Gcina Ntsaluba
2 minute read
21 Feb 2019
6:40 am

Get off-grid for growth, energy indaba hears

Gcina Ntsaluba

Setting up micro off-grid systems 'is a quick way to bridge the gap to remote rural areas that don’t have access to electricity'.

Picture: Shutterstock

With the national budget setting aside R23 billion annually to bail out Eskom, industry experts say the private and public sectors need to work together to expand off-grid energy solutions.

The general manager of energy efficiency with the SA National Energy Development Institute, Barry Bredenkamp, said while the electricity crisis continues, opportunities were opening up in a number of areas, including business development, job creation, improved energy efficiency and more.

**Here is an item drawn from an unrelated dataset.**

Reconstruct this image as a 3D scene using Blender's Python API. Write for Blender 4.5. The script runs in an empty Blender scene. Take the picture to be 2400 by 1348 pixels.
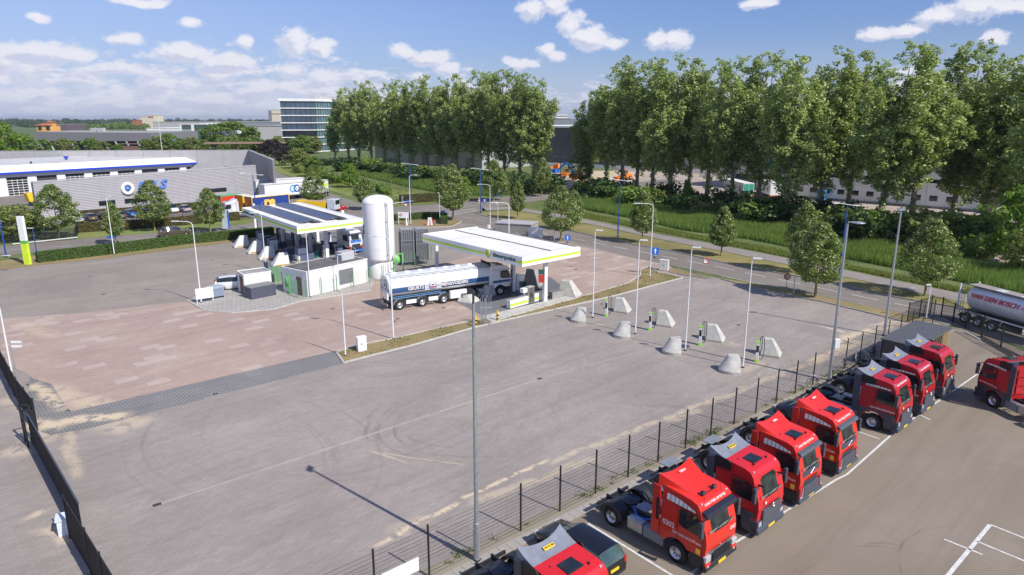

Bredenkamp, who was a panellist on the Africa Energy Indaba’s panel discussion on “Lessons to learn relating to energy efficiency and developing an energy efficient economy”, said there were “huge opportunities for digitalisation and other disruptive technologies in the renewable energy sector, increasing installations, creating demand for new jobs and uplifting the local economy”.

He said: “If we do, as we must, take the whole sustainable energy drive seriously and incorporate Industry 4.0 technologies and upskill people, we will stimulate growth of a whole new industry and all that it represents.”

Taru Madangombe, vice-president for Anglophone Africa from Schneider Electric Energy Cluster, said from a public-private partnership perspective, the will of the public sector to ensure access to energy initiatives was being implemented in order to make meaningful changes in communities was key.

“This, coupled with making sure that the business models are implemented fully, will drive public and private-sector collaboration in the energy sector.

“Our mission should not just be one of providing power, but also expanding economic opportunity.”

Madangombe said setting up micro off-grid systems was a quick way to bridge the gap to remote rural areas that don’t have access to electricity and support them in a way that enables them to be self-sustainable.

“We believe private-public collaborations are a feasible and sustainable way of expanding such off-grid solutions,” he said.

Bredenkamp said corporates and small businesses needed to take responsibility to effect change in sustainable energy.

“Creating awareness at every level of society is a priority, not only about electricity and energy, but about water and waste, too. Everything is integrated and resources are limited.

“Companies of varying sizes can look at adopting policies such as ISO 50001, which supports organisations in all sectors to use energy more efficiently through the development of an energy management system,” he said.

“It helps people to be aware of what they’re doing and identify opportunities to improve efficiencies and reduce waste.”